Which is better for remembering something, to allow your memory to inadvertently make its own associative patterns, or to consciously create your own memory associations?
Associative patterns are the unique binding factors in memory.
Great writers of fiction have the marvelous ability to have you automatically create internal visualizations when you read their words.
To remember facts, speeches, conversations or magazine articles, you can learn to create these internal images for yourself.
Your memory can become powerful by creating exaggerated, ridiculous images, sounds or feelings involving wild, outlandish or sexually oriented material in your associations.
For example, to remember a short grocery store list --- tuna fish, celery, beans and bread -- create the mental image of a tuna with celery stalks sticking out of its gills swimming on a slice of bread and defecating beans from its anus.
Now memorize the following list of 12 words in the next 2 minutes using ridiculous, associative patterns (including action and sensory oriented ones), and keep the words in the arrangement that they are presented.
Connect your associations so that you have 4 mental pictures of 3 words each.
Then cover them up and write them down on a sheet of paper.
For an example, you could visualize an angry snail jumping up and down in the snow for the first group of 3 words.
1) TEMPER SNAIL SNOW 2) LEOPARD CAMPER ARTERY 3) MOUNTAIN MIDGET STAR 4) LAKE LIGHT DOOR If you remembered all the words from the previous group, but had trouble remembering their exact order, simply stack each visualized group of three, one upon the other.
For instance, the previous 12 words could have been remembered in this way: First, visualize a sloping incline going upwards.
Then imagine an angry snail jumping up and down in the snow at the bottom; followed by a leopard pulling out the arteries of a camper while sitting on a ledge above the snail, followed by a midget climbing up the slope of a mountain chasing a small darting star; and at the top is a mountain lake displaying a bright luminescent light with a giant book floating in the middle of it.
With this group of words, memorize them by using contrasting and absurd color combinations in your visualizations.
For example, for the first group of three, you could visualize a large red polka dotted coin sticking out of the mouth of a blue monkey sitting on a giant yellow striped letter.
1) COIN MONKEY LETTER 2) CENTER BUILDING MEAT 3) KEY HALO TEACHER 4) DOOR FISH CLOUD To remember the following chores for the day by stacking,.
1) Purchase a ham, a flashlight and a mousetrap.
2) Pay your phone bill.
3) Get fuel for the oil burner.
4) Send your mother a birthday card.
you could create a image of a ham with a flashlight blinking on and off sticking out of the top of the ham; and a mousetrap snapped shut on top of the flashlight; then a ringing phone on top of the mousetrap and its cord wrapped around the mousetrap; then a spouting, miniature oil derrick on top of the phone; and your mother sitting on the spouting oil reading your card.
One further note: There is clear evidence that memories are very state dependent.

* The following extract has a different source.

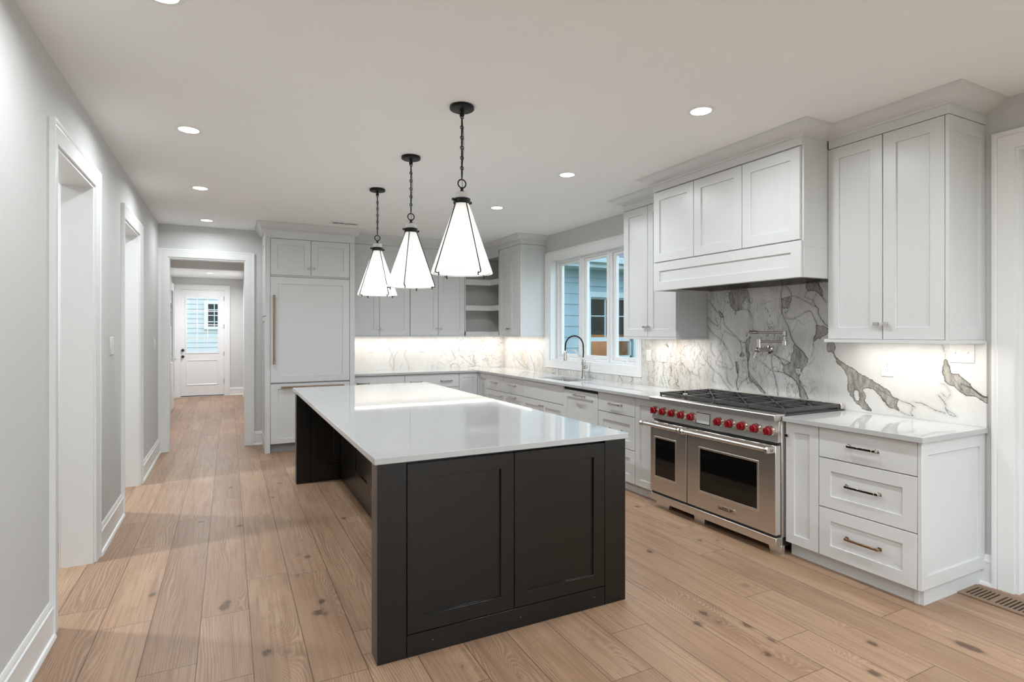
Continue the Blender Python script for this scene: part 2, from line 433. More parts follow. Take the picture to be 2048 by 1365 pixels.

If you are happy, fearful, listening to music, drunk, smoking or positioned in a favorite chair when learning something, the memory of that same something will be better recalled when you are in that same state again.
It appears that linkages with emotion and sensory involvement bring about associative connections to further your recall.
Since oftentimes it is not feasible to recreate a particular state in reality, it can nevertheless be accomplished through visualizing that same state internally.
Now apply these principles to your own learning material, and create ridiculous associative visualizations for better recall.
Personalize your ridiculous associations in some way with all your material to be remembered.